INFORMATION PROVIDED ::

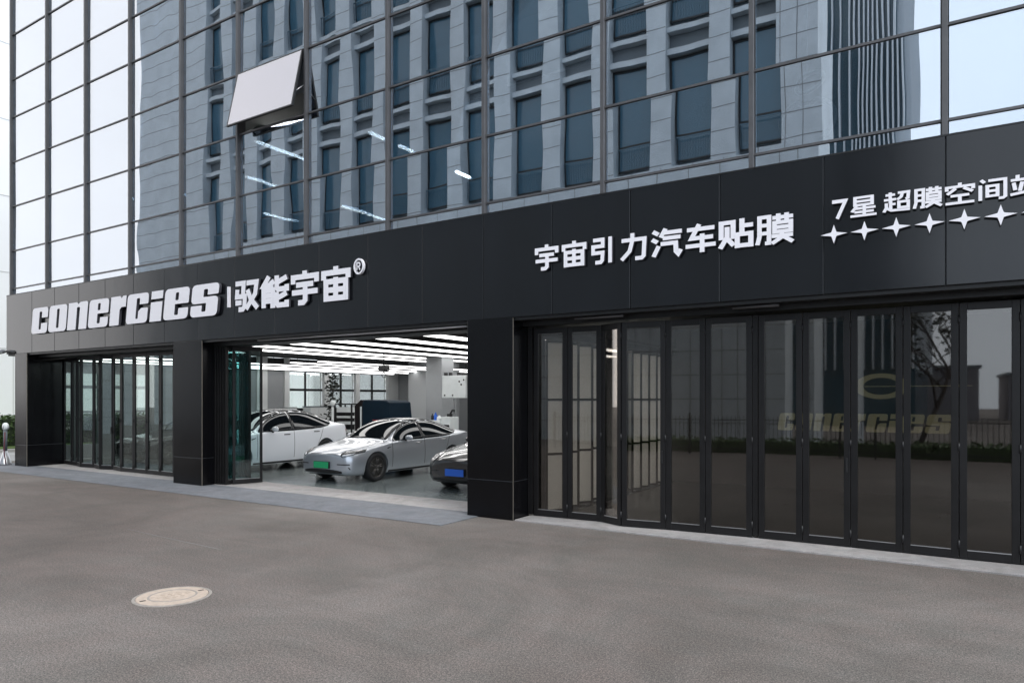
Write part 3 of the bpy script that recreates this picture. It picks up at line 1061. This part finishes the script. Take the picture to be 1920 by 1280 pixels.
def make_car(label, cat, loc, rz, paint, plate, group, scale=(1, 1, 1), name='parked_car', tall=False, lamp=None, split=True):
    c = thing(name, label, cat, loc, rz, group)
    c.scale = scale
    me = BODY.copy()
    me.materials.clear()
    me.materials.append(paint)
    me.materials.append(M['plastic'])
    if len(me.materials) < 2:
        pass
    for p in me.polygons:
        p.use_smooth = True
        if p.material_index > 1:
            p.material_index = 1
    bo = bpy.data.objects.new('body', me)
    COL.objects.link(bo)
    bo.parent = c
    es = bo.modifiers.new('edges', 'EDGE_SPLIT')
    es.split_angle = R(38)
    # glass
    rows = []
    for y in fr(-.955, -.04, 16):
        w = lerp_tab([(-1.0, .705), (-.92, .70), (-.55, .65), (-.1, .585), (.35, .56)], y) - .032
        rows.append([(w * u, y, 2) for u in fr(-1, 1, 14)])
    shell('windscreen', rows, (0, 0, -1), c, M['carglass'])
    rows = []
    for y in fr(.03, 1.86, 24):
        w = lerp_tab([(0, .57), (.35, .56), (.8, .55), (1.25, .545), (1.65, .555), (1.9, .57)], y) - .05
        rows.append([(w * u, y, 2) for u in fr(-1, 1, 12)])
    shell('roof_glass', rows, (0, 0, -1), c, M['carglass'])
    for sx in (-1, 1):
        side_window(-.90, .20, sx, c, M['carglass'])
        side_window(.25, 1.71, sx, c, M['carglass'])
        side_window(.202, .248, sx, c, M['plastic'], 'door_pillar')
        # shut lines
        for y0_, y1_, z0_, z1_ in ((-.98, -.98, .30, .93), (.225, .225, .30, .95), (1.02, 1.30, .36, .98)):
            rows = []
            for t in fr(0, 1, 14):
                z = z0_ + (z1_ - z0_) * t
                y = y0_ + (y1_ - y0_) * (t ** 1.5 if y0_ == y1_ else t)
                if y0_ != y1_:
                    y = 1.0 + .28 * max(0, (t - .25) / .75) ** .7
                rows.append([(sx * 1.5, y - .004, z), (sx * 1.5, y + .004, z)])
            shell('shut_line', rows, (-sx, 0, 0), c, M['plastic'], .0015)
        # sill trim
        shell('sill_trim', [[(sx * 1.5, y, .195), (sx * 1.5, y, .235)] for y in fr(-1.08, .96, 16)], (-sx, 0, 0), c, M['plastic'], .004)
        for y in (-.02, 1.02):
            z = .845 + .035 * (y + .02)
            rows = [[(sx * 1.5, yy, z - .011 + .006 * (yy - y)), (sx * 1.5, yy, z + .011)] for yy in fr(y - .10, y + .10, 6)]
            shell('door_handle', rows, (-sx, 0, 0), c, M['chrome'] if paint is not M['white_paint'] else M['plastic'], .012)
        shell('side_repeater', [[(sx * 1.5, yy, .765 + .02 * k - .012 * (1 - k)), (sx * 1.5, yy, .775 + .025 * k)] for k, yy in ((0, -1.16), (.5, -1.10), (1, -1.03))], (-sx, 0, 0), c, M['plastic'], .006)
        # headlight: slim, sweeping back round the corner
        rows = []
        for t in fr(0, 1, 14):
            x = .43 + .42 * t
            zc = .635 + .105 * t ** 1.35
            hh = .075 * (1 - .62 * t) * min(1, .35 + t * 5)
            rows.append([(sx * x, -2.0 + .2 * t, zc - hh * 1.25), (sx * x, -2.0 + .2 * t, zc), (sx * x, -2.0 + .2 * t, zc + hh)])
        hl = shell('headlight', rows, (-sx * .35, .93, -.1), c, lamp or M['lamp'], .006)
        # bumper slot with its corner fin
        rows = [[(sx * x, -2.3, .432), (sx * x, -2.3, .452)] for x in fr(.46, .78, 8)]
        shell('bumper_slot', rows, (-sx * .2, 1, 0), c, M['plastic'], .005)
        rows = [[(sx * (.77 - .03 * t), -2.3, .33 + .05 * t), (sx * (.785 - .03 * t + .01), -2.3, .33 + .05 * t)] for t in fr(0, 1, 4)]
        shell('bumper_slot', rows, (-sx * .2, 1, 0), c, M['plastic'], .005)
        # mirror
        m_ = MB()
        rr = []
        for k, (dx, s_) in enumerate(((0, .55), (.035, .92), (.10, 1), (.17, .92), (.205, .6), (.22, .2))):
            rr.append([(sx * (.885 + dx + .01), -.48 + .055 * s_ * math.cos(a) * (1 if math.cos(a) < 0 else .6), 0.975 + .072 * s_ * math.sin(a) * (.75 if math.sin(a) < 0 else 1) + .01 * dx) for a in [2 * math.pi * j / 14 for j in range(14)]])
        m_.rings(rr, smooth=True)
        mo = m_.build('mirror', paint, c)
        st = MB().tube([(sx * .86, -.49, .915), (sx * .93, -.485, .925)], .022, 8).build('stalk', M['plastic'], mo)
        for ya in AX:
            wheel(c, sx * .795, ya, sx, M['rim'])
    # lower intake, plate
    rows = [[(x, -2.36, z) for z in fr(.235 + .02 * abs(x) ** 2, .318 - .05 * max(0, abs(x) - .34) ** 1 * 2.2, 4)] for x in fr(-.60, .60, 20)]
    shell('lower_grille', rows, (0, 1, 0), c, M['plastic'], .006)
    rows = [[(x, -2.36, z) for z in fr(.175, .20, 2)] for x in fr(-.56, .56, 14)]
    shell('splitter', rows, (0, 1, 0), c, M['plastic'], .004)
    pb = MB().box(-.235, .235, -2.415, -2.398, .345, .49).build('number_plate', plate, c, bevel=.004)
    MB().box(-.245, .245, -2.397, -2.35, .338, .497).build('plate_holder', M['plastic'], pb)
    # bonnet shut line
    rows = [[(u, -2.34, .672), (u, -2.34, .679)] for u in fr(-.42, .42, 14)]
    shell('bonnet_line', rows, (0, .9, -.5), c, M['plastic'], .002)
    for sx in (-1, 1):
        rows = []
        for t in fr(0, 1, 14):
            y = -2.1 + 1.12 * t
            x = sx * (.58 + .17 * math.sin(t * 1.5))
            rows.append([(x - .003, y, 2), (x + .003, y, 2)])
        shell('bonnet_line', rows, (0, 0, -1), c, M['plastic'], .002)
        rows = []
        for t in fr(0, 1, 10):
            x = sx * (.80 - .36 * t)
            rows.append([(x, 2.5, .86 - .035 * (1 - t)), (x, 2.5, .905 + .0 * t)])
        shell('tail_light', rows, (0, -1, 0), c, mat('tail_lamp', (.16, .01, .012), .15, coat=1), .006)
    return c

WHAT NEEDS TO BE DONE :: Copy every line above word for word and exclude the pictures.

COMPLETE OUTPUT ::
Write part 3 of the bpy script that recreates this picture. It picks up at line 1061. This part finishes the script. Take the picture to be 1920 by 1280 pixels.
def make_car(label, cat, loc, rz, paint, plate, group, scale=(1, 1, 1), name='parked_car', tall=False, lamp=None, split=True):
    c = thing(name, label, cat, loc, rz, group)
    c.scale = scale
    me = BODY.copy()
    me.materials.clear()
    me.materials.append(paint)
    me.materials.append(M['plastic'])
    if len(me.materials) < 2:
        pass
    for p in me.polygons:
        p.use_smooth = True
        if p.material_index > 1:
            p.material_index = 1
    bo = bpy.data.objects.new('body', me)
    COL.objects.link(bo)
    bo.parent = c
    es = bo.modifiers.new('edges', 'EDGE_SPLIT')
    es.split_angle = R(38)
    # glass
    rows = []
    for y in fr(-.955, -.04, 16):
        w = lerp_tab([(-1.0, .705), (-.92, .70), (-.55, .65), (-.1, .585), (.35, .56)], y) - .032
        rows.append([(w * u, y, 2) for u in fr(-1, 1, 14)])
    shell('windscreen', rows, (0, 0, -1), c, M['carglass'])
    rows = []
    for y in fr(.03, 1.86, 24):
        w = lerp_tab([(0, .57), (.35, .56), (.8, .55), (1.25, .545), (1.65, .555), (1.9, .57)], y) - .05
        rows.append([(w * u, y, 2) for u in fr(-1, 1, 12)])
    shell('roof_glass', rows, (0, 0, -1), c, M['carglass'])
    for sx in (-1, 1):
        side_window(-.90, .20, sx, c, M['carglass'])
        side_window(.25, 1.71, sx, c, M['carglass'])
        side_window(.202, .248, sx, c, M['plastic'], 'door_pillar')
        # shut lines
        for y0_, y1_, z0_, z1_ in ((-.98, -.98, .30, .93), (.225, .225, .30, .95), (1.02, 1.30, .36, .98)):
            rows = []
            for t in fr(0, 1, 14):
                z = z0_ + (z1_ - z0_) * t
                y = y0_ + (y1_ - y0_) * (t ** 1.5 if y0_ == y1_ else t)
                if y0_ != y1_:
                    y = 1.0 + .28 * max(0, (t - .25) / .75) ** .7
                rows.append([(sx * 1.5, y - .004, z), (sx * 1.5, y + .004, z)])
            shell('shut_line', rows, (-sx, 0, 0), c, M['plastic'], .0015)
        # sill trim
        shell('sill_trim', [[(sx * 1.5, y, .195), (sx * 1.5, y, .235)] for y in fr(-1.08, .96, 16)], (-sx, 0, 0), c, M['plastic'], .004)
        for y in (-.02, 1.02):
            z = .845 + .035 * (y + .02)
            rows = [[(sx * 1.5, yy, z - .011 + .006 * (yy - y)), (sx * 1.5, yy, z + .011)] for yy in fr(y - .10, y + .10, 6)]
            shell('door_handle', rows, (-sx, 0, 0), c, M['chrome'] if paint is not M['white_paint'] else M['plastic'], .012)
        shell('side_repeater', [[(sx * 1.5, yy, .765 + .02 * k - .012 * (1 - k)), (sx * 1.5, yy, .775 + .025 * k)] for k, yy in ((0, -1.16), (.5, -1.10), (1, -1.03))], (-sx, 0, 0), c, M['plastic'], .006)
        # headlight: slim, sweeping back round the corner
        rows = []
        for t in fr(0, 1, 14):
            x = .43 + .42 * t
            zc = .635 + .105 * t ** 1.35
            hh = .075 * (1 - .62 * t) * min(1, .35 + t * 5)
            rows.append([(sx * x, -2.0 + .2 * t, zc - hh * 1.25), (sx * x, -2.0 + .2 * t, zc), (sx * x, -2.0 + .2 * t, zc + hh)])
        hl = shell('headlight', rows, (-sx * .35, .93, -.1), c, lamp or M['lamp'], .006)
        # bumper slot with its corner fin
        rows = [[(sx * x, -2.3, .432), (sx * x, -2.3, .452)] for x in fr(.46, .78, 8)]
        shell('bumper_slot', rows, (-sx * .2, 1, 0), c, M['plastic'], .005)
        rows = [[(sx * (.77 - .03 * t), -2.3, .33 + .05 * t), (sx * (.785 - .03 * t + .01), -2.3, .33 + .05 * t)] for t in fr(0, 1, 4)]
        shell('bumper_slot', rows, (-sx * .2, 1, 0), c, M['plastic'], .005)
        # mirror
        m_ = MB()
        rr = []
        for k, (dx, s_) in enumerate(((0, .55), (.035, .92), (.10, 1), (.17, .92), (.205, .6), (.22, .2))):
            rr.append([(sx * (.885 + dx + .01), -.48 + .055 * s_ * math.cos(a) * (1 if math.cos(a) < 0 else .6), 0.975 + .072 * s_ * math.sin(a) * (.75 if math.sin(a) < 0 else 1) + .01 * dx) for a in [2 * math.pi * j / 14 for j in range(14)]])
        m_.rings(rr, smooth=True)
        mo = m_.build('mirror', paint, c)
        st = MB().tube([(sx * .86, -.49, .915), (sx * .93, -.485, .925)], .022, 8).build('stalk', M['plastic'], mo)
        for ya in AX:
            wheel(c, sx * .795, ya, sx, M['rim'])
    # lower intake, plate
    rows = [[(x, -2.36, z) for z in fr(.235 + .02 * abs(x) ** 2, .318 - .05 * max(0, abs(x) - .34) ** 1 * 2.2, 4)] for x in fr(-.60, .60, 20)]
    shell('lower_grille', rows, (0, 1, 0), c, M['plastic'], .006)
    rows = [[(x, -2.36, z) for z in fr(.175, .20, 2)] for x in fr(-.56, .56, 14)]
    shell('splitter', rows, (0, 1, 0), c, M['plastic'], .004)
    pb = MB().box(-.235, .235, -2.415, -2.398, .345, .49).build('number_plate', plate, c, bevel=.004)
    MB().box(-.245, .245, -2.397, -2.35, .338, .497).build('plate_holder', M['plastic'], pb)
    # bonnet shut line
    rows = [[(u, -2.34, .672), (u, -2.34, .679)] for u in fr(-.42, .42, 14)]
    shell('bonnet_line', rows, (0, .9, -.5), c, M['plastic'], .002)
    for sx in (-1, 1):
        rows = []
        for t in fr(0, 1, 14):
            y = -2.1 + 1.12 * t
            x = sx * (.58 + .17 * math.sin(t * 1.5))
            rows.append([(x - .003, y, 2), (x + .003, y, 2)])
        shell('bonnet_line', rows, (0, 0, -1), c, M['plastic'], .002)
        rows = []
        for t in fr(0, 1, 10):
            x = sx * (.80 - .36 * t)
            rows.append([(x, 2.5, .86 - .035 * (1 - t)), (x, 2.5, .905 + .0 * t)])
        shell('tail_light', rows, (0, -1, 0), c, mat('tail_lamp', (.16, .01, .012), .15, coat=1), .006)
    return c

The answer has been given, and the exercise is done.